▸ **DATA EXTRACT**:

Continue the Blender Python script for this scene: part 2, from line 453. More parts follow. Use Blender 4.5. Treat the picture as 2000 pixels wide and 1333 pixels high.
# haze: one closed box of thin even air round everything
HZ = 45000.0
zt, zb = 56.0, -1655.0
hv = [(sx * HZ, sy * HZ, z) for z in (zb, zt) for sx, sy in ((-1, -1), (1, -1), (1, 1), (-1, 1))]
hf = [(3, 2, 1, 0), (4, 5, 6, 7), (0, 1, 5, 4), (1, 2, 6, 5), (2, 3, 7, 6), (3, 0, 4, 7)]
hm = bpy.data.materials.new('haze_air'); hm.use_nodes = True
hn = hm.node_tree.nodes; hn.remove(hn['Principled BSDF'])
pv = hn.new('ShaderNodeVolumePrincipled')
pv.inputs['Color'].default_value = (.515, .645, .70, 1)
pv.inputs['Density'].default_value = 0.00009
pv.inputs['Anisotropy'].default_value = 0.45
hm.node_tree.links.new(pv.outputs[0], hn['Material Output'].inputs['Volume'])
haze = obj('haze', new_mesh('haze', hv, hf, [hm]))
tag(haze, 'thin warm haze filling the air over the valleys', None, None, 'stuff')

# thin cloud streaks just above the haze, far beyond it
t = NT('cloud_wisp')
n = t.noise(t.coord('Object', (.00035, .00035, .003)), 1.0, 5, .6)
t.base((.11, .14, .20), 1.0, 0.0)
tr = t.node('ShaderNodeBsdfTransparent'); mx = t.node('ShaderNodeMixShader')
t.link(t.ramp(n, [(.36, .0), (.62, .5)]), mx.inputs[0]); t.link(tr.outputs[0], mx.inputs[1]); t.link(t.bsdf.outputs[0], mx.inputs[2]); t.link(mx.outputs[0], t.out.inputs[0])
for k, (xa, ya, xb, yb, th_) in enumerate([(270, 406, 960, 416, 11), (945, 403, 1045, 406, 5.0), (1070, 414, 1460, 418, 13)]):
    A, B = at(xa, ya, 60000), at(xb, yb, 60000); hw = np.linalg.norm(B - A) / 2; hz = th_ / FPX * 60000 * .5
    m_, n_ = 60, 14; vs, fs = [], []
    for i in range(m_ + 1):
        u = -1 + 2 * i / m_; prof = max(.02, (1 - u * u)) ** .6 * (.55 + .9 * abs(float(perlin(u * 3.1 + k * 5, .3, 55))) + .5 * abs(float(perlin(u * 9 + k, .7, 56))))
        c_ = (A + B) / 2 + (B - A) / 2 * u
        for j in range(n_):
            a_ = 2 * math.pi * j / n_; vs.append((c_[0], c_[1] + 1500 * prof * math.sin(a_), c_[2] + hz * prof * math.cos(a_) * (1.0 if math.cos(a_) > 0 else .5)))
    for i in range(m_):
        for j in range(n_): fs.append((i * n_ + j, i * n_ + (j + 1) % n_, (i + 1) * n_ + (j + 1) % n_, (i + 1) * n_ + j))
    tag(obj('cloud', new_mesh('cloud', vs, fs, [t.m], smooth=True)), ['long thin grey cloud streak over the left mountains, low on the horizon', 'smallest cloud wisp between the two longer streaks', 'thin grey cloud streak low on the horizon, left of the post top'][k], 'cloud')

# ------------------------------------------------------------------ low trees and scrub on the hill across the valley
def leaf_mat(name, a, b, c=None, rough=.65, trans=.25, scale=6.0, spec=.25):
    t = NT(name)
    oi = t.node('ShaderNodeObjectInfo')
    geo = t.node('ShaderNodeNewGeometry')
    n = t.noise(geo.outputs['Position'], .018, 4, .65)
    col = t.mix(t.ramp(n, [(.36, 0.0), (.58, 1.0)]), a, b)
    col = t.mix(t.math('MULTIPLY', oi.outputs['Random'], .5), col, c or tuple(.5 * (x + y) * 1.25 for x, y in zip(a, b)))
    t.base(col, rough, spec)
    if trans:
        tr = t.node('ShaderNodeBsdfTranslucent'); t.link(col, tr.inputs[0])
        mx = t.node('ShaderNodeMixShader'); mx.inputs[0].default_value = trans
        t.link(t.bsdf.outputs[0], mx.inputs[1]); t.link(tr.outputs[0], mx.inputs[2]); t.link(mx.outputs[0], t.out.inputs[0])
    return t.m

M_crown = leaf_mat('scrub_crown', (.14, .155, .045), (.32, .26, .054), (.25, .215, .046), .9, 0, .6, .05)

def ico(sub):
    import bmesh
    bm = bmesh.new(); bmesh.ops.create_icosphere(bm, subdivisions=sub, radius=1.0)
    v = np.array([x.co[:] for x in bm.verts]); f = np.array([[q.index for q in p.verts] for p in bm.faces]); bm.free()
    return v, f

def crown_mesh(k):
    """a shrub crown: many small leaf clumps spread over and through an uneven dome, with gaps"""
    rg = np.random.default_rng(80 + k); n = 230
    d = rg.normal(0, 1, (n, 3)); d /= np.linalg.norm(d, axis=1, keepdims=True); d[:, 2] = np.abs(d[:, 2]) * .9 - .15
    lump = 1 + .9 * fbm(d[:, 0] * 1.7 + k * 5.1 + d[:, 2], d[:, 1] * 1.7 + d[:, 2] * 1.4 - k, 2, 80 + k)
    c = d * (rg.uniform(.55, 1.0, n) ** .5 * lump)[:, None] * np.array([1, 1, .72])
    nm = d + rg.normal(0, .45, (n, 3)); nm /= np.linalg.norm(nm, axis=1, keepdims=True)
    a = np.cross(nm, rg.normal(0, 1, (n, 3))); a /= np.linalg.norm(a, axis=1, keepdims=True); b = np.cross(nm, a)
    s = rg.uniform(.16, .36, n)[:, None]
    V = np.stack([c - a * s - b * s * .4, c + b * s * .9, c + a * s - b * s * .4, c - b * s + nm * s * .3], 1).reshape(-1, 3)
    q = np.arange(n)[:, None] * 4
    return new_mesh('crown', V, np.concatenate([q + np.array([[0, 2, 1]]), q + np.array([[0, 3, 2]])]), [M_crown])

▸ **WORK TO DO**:
Copy every line exactly. Leave nothing out.

▸ **FULL SOLUTION**:
Continue the Blender Python script for this scene: part 2, from line 453. More parts follow. Use Blender 4.5. Treat the picture as 2000 pixels wide and 1333 pixels high.
# haze: one closed box of thin even air round everything
HZ = 45000.0
zt, zb = 56.0, -1655.0
hv = [(sx * HZ, sy * HZ, z) for z in (zb, zt) for sx, sy in ((-1, -1), (1, -1), (1, 1), (-1, 1))]
hf = [(3, 2, 1, 0), (4, 5, 6, 7), (0, 1, 5, 4), (1, 2, 6, 5), (2, 3, 7, 6), (3, 0, 4, 7)]
hm = bpy.data.materials.new('haze_air'); hm.use_nodes = True
hn = hm.node_tree.nodes; hn.remove(hn['Principled BSDF'])
pv = hn.new('ShaderNodeVolumePrincipled')
pv.inputs['Color'].default_value = (.515, .645, .70, 1)
pv.inputs['Density'].default_value = 0.00009
pv.inputs['Anisotropy'].default_value = 0.45
hm.node_tree.links.new(pv.outputs[0], hn['Material Output'].inputs['Volume'])
haze = obj('haze', new_mesh('haze', hv, hf, [hm]))
tag(haze, 'thin warm haze filling the air over the valleys', None, None, 'stuff')

# thin cloud streaks just above the haze, far beyond it
t = NT('cloud_wisp')
n = t.noise(t.coord('Object', (.00035, .00035, .003)), 1.0, 5, .6)
t.base((.11, .14, .20), 1.0, 0.0)
tr = t.node('ShaderNodeBsdfTransparent'); mx = t.node('ShaderNodeMixShader')
t.link(t.ramp(n, [(.36, .0), (.62, .5)]), mx.inputs[0]); t.link(tr.outputs[0], mx.inputs[1]); t.link(t.bsdf.outputs[0], mx.inputs[2]); t.link(mx.outputs[0], t.out.inputs[0])
for k, (xa, ya, xb, yb, th_) in enumerate([(270, 406, 960, 416, 11), (945, 403, 1045, 406, 5.0), (1070, 414, 1460, 418, 13)]):
    A, B = at(xa, ya, 60000), at(xb, yb, 60000); hw = np.linalg.norm(B - A) / 2; hz = th_ / FPX * 60000 * .5
    m_, n_ = 60, 14; vs, fs = [], []
    for i in range(m_ + 1):
        u = -1 + 2 * i / m_; prof = max(.02, (1 - u * u)) ** .6 * (.55 + .9 * abs(float(perlin(u * 3.1 + k * 5, .3, 55))) + .5 * abs(float(perlin(u * 9 + k, .7, 56))))
        c_ = (A + B) / 2 + (B - A) / 2 * u
        for j in range(n_):
            a_ = 2 * math.pi * j / n_; vs.append((c_[0], c_[1] + 1500 * prof * math.sin(a_), c_[2] + hz * prof * math.cos(a_) * (1.0 if math.cos(a_) > 0 else .5)))
    for i in range(m_):
        for j in range(n_): fs.append((i * n_ + j, i * n_ + (j + 1) % n_, (i + 1) * n_ + (j + 1) % n_, (i + 1) * n_ + j))
    tag(obj('cloud', new_mesh('cloud', vs, fs, [t.m], smooth=True)), ['long thin grey cloud streak over the left mountains, low on the horizon', 'smallest cloud wisp between the two longer streaks', 'thin grey cloud streak low on the horizon, left of the post top'][k], 'cloud')

# ------------------------------------------------------------------ low trees and scrub on the hill across the valley
def leaf_mat(name, a, b, c=None, rough=.65, trans=.25, scale=6.0, spec=.25):
    t = NT(name)
    oi = t.node('ShaderNodeObjectInfo')
    geo = t.node('ShaderNodeNewGeometry')
    n = t.noise(geo.outputs['Position'], .018, 4, .65)
    col = t.mix(t.ramp(n, [(.36, 0.0), (.58, 1.0)]), a, b)
    col = t.mix(t.math('MULTIPLY', oi.outputs['Random'], .5), col, c or tuple(.5 * (x + y) * 1.25 for x, y in zip(a, b)))
    t.base(col, rough, spec)
    if trans:
        tr = t.node('ShaderNodeBsdfTranslucent'); t.link(col, tr.inputs[0])
        mx = t.node('ShaderNodeMixShader'); mx.inputs[0].default_value = trans
        t.link(t.bsdf.outputs[0], mx.inputs[1]); t.link(tr.outputs[0], mx.inputs[2]); t.link(mx.outputs[0], t.out.inputs[0])
    return t.m

M_crown = leaf_mat('scrub_crown', (.14, .155, .045), (.32, .26, .054), (.25, .215, .046), .9, 0, .6, .05)

def ico(sub):
    import bmesh
    bm = bmesh.new(); bmesh.ops.create_icosphere(bm, subdivisions=sub, radius=1.0)
    v = np.array([x.co[:] for x in bm.verts]); f = np.array([[q.index for q in p.verts] for p in bm.faces]); bm.free()
    return v, f

def crown_mesh(k):
    """a shrub crown: many small leaf clumps spread over and through an uneven dome, with gaps"""
    rg = np.random.default_rng(80 + k); n = 230
    d = rg.normal(0, 1, (n, 3)); d /= np.linalg.norm(d, axis=1, keepdims=True); d[:, 2] = np.abs(d[:, 2]) * .9 - .15
    lump = 1 + .9 * fbm(d[:, 0] * 1.7 + k * 5.1 + d[:, 2], d[:, 1] * 1.7 + d[:, 2] * 1.4 - k, 2, 80 + k)
    c = d * (rg.uniform(.55, 1.0, n) ** .5 * lump)[:, None] * np.array([1, 1, .72])
    nm = d + rg.normal(0, .45, (n, 3)); nm /= np.linalg.norm(nm, axis=1, keepdims=True)
    a = np.cross(nm, rg.normal(0, 1, (n, 3))); a /= np.linalg.norm(a, axis=1, keepdims=True); b = np.cross(nm, a)
    s = rg.uniform(.16, .36, n)[:, None]
    V = np.stack([c - a * s - b * s * .4, c + b * s * .9, c + a * s - b * s * .4, c - b * s + nm * s * .3], 1).reshape(-1, 3)
    q = np.arange(n)[:, None] * 4
    return new_mesh('crown', V, np.concatenate([q + np.array([[0, 2, 1]]), q + np.array([[0, 3, 2]])]), [M_crown])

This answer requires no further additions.